Dancefloor devastation for your hard drive
Janet, ever the innovator, was clearly one step ahead of security researchers. By chance, it turns out that Rhythm Nation matched a resonant frequency for the hard drive used in these particular types of laptop.If you run into a mechanical drive in a device these days, there’s a good chance it’ll be a 7,200 RPM drive (RPM is the number of revolutions the drive’s platter makes per minute). The drives struck here, smooth criminal style,were specific models clocking in at 5,400RPM.
Custom filters were added by manufacturers in the audio pipeline. These filters swung into action at the first sign of a Rhythm Nation intro and removed the frequencies as the audio played.

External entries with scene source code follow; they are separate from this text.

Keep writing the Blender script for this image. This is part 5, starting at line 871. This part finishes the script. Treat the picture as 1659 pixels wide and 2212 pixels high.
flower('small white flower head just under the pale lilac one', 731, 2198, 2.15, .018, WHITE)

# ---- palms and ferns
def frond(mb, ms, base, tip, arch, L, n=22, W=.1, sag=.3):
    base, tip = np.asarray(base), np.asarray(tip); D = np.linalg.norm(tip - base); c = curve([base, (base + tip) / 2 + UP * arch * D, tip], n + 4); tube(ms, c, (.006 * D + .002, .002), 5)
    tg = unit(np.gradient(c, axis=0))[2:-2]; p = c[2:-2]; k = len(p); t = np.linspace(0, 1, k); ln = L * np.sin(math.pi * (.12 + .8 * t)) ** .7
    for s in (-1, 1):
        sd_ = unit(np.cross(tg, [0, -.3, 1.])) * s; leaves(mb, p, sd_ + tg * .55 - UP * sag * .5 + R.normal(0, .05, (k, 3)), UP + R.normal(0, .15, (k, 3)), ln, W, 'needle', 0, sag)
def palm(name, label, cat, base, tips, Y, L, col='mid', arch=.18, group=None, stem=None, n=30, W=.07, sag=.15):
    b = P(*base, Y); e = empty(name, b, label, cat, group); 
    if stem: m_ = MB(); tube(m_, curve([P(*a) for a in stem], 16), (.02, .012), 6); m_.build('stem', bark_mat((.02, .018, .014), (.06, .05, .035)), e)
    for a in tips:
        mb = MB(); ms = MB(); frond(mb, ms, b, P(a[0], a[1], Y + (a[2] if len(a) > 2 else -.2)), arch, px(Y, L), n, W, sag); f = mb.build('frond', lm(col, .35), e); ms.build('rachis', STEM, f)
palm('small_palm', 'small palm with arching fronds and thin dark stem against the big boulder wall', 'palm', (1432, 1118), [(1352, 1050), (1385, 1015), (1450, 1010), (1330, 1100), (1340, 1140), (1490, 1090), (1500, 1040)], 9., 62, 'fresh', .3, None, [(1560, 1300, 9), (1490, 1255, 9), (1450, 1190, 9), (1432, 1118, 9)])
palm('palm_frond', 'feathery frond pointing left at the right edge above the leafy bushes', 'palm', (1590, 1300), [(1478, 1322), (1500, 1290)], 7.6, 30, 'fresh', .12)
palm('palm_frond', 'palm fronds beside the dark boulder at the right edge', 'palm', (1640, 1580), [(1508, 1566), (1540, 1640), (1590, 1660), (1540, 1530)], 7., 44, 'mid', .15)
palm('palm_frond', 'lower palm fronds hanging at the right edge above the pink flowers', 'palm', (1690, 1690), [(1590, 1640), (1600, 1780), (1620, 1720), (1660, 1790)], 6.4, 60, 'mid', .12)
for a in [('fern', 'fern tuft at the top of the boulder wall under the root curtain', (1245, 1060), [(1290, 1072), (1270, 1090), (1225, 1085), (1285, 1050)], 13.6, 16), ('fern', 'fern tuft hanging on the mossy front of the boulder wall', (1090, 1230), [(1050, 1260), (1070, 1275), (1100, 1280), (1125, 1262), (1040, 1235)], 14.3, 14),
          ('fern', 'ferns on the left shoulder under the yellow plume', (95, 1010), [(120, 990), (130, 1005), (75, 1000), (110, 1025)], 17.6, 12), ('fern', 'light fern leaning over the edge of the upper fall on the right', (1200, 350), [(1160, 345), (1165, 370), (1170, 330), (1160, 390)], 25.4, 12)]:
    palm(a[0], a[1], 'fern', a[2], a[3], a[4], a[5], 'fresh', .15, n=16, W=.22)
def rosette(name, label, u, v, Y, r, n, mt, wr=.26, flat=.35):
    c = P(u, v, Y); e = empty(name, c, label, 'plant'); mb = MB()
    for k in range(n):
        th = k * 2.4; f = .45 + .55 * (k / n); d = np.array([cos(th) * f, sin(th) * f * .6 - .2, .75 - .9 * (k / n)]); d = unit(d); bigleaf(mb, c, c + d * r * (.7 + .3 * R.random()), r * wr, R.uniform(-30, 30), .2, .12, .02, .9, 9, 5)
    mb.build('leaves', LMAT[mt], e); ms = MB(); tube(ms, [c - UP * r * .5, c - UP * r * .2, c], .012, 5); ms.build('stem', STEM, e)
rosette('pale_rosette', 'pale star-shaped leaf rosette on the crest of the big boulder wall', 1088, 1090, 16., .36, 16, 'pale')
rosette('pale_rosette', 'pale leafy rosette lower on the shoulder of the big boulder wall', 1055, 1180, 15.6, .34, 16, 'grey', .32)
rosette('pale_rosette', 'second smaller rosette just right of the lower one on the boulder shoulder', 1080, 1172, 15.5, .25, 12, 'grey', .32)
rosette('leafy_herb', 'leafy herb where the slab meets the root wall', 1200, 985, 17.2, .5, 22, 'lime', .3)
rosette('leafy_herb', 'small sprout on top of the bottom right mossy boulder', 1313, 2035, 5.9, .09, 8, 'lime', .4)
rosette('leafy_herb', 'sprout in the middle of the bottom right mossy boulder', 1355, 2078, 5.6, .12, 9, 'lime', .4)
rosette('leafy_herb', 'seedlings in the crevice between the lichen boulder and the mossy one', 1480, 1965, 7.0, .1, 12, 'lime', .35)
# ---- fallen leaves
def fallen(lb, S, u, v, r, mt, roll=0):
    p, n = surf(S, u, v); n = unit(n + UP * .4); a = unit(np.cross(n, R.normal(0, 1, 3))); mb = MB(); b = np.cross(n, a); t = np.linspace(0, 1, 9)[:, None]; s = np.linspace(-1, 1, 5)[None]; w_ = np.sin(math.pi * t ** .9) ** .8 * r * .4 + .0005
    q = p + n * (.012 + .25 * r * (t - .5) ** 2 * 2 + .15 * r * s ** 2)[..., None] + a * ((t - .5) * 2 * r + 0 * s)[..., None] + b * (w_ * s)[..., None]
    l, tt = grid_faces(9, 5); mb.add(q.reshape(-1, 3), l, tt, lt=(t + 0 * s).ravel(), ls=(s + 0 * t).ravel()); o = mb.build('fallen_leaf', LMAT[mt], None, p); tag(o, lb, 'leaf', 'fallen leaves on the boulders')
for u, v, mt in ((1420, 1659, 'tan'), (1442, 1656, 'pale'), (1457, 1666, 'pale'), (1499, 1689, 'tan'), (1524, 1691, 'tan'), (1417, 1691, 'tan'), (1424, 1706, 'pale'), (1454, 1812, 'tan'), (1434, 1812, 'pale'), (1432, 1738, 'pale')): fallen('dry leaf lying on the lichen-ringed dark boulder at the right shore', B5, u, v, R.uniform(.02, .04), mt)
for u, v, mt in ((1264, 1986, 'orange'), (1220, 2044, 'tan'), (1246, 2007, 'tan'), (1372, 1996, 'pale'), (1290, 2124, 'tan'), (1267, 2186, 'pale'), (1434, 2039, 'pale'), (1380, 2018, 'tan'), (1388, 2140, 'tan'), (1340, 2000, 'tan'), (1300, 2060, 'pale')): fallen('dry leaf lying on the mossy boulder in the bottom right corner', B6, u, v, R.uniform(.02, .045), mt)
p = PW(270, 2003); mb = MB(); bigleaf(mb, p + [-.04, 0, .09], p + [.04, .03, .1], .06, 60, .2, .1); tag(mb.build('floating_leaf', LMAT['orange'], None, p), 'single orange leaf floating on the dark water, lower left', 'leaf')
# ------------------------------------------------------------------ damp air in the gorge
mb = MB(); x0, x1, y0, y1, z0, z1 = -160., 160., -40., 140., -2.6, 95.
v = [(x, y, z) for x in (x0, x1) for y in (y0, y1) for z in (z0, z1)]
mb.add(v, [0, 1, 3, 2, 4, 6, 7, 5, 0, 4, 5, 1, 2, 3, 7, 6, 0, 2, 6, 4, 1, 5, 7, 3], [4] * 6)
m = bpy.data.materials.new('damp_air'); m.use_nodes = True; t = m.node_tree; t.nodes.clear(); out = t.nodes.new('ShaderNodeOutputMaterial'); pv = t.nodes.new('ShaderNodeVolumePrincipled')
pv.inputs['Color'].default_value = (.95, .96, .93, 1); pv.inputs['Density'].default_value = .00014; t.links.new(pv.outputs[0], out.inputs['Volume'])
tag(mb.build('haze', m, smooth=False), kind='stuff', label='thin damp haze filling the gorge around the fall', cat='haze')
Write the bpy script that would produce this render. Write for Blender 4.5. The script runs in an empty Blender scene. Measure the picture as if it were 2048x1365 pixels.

A CVE: better late than never
This rhythm-based tale of woe seemingly has no end. The Register noticed an entry on the list of Common Vulnerabilities and Exposures (CVEs), listed as CVE-2022-38392. From the description, surely Janet’s finest hour:
A certain 5400 RPM OEM hard drive, as shipped with laptop PCs in approximately 2005, allows physically proximate attackers to cause a denial of service (device malfunction and system crash) via a resonant-frequency attack with the audio signal from the Rhythm Nation music video.
From further down the page, a rather relevant warning:
Disclaimer: The record creation date may reflect when the CVE ID was allocated or reserved, and does not necessarily indicate when this vulnerability was discovered, shared with the affected vendor, publicly disclosed, or updated in CVE.
As I close the lid on my 2005 Windows XP laptop for the last time, never a truer word was spoken.